- [What is expected] Only the lines from the line that has "Write part 4" through the line that has "case('low black case" should be reproduced, exactly and with both ends kept.
## start The data
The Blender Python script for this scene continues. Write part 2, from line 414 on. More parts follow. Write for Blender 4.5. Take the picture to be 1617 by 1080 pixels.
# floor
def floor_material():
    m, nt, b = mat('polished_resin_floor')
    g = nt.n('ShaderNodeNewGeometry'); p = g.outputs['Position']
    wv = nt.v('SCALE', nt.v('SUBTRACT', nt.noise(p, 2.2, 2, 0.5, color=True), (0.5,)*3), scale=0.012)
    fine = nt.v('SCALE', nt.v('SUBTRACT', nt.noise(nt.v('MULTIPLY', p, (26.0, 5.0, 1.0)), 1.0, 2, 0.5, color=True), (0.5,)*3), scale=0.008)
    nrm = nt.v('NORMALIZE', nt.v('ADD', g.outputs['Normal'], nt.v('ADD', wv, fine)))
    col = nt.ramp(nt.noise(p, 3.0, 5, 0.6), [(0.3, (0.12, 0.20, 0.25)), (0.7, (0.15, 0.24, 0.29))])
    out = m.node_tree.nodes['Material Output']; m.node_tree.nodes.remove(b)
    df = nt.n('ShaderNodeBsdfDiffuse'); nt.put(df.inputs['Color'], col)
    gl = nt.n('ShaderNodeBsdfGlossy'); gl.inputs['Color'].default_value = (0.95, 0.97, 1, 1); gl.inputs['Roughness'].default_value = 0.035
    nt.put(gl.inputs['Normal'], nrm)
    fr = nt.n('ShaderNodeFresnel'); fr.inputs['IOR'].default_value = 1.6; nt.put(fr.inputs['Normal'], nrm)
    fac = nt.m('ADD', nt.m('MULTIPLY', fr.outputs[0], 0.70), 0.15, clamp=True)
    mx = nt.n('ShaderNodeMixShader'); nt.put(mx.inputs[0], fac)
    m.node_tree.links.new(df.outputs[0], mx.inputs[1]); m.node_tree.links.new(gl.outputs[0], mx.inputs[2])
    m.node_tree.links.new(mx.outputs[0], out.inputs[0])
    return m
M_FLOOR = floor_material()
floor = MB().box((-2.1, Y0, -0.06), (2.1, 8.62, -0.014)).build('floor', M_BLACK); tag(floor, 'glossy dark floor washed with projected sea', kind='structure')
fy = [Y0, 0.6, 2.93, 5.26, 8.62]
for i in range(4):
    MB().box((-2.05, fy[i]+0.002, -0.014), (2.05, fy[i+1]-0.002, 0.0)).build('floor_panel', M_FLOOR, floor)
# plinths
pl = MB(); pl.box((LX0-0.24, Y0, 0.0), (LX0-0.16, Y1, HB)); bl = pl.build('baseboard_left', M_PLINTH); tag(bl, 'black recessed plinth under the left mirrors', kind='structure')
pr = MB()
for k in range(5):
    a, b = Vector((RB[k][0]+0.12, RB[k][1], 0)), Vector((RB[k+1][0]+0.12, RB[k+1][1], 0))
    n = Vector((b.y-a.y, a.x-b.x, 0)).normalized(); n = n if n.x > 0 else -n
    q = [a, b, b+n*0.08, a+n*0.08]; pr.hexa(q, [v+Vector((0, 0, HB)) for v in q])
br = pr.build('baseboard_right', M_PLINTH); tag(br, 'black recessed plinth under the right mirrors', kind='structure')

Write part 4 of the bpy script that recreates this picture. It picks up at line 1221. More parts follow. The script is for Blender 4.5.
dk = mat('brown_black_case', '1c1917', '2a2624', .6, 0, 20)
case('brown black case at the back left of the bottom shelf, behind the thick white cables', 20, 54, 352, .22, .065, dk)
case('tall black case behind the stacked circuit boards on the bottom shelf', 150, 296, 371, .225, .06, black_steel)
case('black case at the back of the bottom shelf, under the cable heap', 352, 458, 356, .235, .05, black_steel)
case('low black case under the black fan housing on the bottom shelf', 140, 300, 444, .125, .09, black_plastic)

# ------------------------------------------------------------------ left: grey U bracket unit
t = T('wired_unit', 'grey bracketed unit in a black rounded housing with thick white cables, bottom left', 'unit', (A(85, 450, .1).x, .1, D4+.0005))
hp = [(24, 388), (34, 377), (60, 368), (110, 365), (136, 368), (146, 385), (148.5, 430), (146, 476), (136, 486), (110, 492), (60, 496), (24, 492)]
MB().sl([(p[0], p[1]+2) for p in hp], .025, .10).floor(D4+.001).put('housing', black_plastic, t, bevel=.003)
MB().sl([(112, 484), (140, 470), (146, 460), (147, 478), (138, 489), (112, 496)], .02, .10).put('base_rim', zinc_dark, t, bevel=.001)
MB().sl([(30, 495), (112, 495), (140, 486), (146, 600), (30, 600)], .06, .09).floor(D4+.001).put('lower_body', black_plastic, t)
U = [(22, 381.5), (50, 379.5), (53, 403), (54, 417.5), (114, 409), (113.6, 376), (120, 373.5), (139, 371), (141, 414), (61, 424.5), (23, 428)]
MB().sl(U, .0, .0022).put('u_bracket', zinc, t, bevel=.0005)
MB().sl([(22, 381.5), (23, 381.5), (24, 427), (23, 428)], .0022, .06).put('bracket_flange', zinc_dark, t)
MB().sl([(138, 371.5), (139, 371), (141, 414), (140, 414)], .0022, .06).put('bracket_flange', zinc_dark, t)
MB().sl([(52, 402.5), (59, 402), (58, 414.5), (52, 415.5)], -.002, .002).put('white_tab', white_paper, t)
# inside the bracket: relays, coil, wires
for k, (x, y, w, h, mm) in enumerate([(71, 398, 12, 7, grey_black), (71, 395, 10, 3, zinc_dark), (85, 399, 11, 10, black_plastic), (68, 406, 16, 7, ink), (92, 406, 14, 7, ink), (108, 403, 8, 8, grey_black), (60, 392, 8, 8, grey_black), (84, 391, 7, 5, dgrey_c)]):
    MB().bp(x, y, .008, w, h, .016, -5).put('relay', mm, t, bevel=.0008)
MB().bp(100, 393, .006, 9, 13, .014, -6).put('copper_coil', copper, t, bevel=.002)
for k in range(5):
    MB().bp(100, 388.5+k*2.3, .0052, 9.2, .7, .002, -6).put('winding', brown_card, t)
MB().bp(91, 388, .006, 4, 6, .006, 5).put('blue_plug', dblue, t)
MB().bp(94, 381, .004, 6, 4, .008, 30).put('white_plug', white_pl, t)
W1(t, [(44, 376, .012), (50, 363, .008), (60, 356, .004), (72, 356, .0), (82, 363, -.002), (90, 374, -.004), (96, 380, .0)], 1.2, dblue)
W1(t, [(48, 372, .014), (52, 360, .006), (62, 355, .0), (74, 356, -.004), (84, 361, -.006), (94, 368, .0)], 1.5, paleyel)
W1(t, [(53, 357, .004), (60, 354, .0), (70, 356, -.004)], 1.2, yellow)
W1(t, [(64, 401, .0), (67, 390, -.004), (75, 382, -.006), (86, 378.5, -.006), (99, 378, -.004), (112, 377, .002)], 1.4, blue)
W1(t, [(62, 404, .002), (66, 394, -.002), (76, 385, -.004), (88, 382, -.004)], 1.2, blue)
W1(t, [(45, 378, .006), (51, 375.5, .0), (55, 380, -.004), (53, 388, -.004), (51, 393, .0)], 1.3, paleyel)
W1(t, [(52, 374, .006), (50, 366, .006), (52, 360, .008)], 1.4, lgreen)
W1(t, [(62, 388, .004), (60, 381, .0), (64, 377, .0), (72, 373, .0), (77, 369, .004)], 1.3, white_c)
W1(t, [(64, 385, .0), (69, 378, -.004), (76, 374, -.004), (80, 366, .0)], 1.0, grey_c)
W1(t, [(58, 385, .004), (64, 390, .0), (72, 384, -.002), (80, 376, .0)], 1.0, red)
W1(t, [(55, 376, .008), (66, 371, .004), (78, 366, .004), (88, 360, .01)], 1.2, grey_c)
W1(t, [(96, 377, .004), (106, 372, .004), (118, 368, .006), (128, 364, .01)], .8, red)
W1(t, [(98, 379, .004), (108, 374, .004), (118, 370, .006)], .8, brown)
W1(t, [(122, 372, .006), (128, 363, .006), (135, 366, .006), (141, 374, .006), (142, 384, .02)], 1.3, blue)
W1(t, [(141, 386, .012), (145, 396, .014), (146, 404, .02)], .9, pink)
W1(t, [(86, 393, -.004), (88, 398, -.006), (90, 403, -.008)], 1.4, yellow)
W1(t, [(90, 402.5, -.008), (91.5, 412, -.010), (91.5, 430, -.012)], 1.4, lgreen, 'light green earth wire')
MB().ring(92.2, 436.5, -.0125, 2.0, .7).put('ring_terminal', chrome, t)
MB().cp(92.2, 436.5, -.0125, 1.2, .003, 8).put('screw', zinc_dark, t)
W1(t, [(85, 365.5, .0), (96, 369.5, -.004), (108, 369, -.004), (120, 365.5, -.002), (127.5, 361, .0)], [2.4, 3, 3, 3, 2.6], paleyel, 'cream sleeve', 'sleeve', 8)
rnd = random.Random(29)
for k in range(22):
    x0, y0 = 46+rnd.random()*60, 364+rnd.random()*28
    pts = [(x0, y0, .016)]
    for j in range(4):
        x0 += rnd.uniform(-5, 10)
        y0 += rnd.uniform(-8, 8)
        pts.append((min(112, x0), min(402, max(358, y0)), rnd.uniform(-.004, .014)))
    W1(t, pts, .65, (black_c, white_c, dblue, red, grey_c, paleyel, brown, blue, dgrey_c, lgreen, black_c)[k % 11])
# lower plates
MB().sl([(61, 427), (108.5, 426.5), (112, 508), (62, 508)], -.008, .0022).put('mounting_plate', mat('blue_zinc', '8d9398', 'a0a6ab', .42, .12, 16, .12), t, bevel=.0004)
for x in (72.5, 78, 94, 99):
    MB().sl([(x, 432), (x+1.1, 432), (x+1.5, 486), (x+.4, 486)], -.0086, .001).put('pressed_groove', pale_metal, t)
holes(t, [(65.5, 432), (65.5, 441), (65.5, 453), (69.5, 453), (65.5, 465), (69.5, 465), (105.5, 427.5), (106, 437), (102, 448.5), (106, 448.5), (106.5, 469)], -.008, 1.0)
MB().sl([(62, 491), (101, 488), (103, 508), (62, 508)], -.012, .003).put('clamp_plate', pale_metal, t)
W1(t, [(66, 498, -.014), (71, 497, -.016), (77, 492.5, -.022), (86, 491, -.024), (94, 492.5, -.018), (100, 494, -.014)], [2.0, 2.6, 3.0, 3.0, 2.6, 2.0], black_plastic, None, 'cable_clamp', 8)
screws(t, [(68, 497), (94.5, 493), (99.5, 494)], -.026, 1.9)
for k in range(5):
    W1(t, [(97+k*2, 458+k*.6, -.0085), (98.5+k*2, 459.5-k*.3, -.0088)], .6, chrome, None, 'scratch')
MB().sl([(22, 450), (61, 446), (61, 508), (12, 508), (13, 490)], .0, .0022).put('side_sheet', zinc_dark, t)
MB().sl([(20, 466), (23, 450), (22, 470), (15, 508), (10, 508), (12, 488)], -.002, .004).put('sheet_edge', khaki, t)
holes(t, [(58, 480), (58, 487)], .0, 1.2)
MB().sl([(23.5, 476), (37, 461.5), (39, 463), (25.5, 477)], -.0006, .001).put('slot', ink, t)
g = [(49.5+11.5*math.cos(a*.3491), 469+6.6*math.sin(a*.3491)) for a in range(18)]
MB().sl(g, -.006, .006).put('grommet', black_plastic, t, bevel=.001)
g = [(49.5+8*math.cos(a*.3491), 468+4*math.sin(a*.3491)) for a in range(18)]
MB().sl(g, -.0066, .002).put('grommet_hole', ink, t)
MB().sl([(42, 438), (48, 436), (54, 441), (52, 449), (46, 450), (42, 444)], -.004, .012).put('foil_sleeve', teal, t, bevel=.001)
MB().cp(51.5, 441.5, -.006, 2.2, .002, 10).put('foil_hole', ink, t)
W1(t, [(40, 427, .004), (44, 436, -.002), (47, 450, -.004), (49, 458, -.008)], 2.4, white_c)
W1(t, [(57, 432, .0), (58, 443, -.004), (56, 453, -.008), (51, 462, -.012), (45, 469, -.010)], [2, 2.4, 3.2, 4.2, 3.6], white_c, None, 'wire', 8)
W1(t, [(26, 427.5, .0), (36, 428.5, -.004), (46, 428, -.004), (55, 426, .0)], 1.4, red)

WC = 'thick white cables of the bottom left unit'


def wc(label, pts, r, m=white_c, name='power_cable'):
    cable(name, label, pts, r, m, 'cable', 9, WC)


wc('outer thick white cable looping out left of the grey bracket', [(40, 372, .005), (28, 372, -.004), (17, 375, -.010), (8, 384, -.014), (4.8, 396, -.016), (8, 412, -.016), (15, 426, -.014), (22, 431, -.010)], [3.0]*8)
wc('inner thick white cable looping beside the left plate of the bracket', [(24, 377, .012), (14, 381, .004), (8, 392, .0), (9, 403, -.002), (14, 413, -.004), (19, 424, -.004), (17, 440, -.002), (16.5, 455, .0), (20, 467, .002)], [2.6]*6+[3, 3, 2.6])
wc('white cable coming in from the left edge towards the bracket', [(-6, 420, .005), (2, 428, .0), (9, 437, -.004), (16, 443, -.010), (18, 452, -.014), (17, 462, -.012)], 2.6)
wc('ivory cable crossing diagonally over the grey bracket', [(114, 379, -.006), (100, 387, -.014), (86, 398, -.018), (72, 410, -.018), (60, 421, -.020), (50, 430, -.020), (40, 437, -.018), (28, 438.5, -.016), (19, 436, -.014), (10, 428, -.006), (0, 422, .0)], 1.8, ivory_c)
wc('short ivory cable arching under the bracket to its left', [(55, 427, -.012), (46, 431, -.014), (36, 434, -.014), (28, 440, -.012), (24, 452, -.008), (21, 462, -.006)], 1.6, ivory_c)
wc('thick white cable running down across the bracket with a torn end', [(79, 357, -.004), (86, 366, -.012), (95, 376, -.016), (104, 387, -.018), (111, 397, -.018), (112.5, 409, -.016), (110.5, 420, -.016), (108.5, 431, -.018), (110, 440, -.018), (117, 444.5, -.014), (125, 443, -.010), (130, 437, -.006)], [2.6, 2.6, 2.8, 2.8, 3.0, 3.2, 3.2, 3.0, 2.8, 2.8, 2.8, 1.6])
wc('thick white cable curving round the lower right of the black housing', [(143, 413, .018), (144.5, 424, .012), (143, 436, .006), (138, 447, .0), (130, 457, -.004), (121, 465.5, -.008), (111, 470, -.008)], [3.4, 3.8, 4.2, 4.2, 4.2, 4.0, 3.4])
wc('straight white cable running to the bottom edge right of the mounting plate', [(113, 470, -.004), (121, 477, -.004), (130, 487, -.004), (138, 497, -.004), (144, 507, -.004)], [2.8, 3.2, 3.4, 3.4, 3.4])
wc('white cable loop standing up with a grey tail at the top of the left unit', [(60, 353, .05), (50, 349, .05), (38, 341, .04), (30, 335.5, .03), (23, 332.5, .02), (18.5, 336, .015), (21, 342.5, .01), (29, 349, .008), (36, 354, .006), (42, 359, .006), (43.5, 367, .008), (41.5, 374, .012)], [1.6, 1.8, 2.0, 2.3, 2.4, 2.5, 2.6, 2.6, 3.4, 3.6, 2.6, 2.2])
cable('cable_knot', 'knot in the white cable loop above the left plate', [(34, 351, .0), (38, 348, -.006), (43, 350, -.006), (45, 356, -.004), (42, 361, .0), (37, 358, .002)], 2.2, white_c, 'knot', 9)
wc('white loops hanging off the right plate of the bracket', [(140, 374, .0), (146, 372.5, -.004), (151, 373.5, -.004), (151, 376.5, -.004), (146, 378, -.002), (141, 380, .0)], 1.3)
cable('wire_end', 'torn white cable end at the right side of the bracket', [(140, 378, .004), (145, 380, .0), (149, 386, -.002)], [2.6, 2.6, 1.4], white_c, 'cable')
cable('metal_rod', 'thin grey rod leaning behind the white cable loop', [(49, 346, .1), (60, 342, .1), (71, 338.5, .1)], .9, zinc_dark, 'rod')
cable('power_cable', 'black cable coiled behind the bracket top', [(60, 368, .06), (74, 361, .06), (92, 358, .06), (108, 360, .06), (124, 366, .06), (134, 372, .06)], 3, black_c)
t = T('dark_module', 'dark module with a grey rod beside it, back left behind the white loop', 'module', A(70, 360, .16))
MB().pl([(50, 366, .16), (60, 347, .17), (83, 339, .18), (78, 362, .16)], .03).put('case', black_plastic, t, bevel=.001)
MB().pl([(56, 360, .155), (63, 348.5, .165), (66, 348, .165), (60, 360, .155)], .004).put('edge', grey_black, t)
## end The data
- [Solution below]
Write part 4 of the bpy script that recreates this picture. It picks up at line 1221. More parts follow. The script is for Blender 4.5.
dk = mat('brown_black_case', '1c1917', '2a2624', .6, 0, 20)
case('brown black case at the back left of the bottom shelf, behind the thick white cables', 20, 54, 352, .22, .065, dk)
case('tall black case behind the stacked circuit boards on the bottom shelf', 150, 296, 371, .225, .06, black_steel)
case('black case at the back of the bottom shelf, under the cable heap', 352, 458, 356, .235, .05, black_steel)
case('low black case under the black fan housing on the bottom shelf', 140, 300, 444, .125, .09, black_plastic)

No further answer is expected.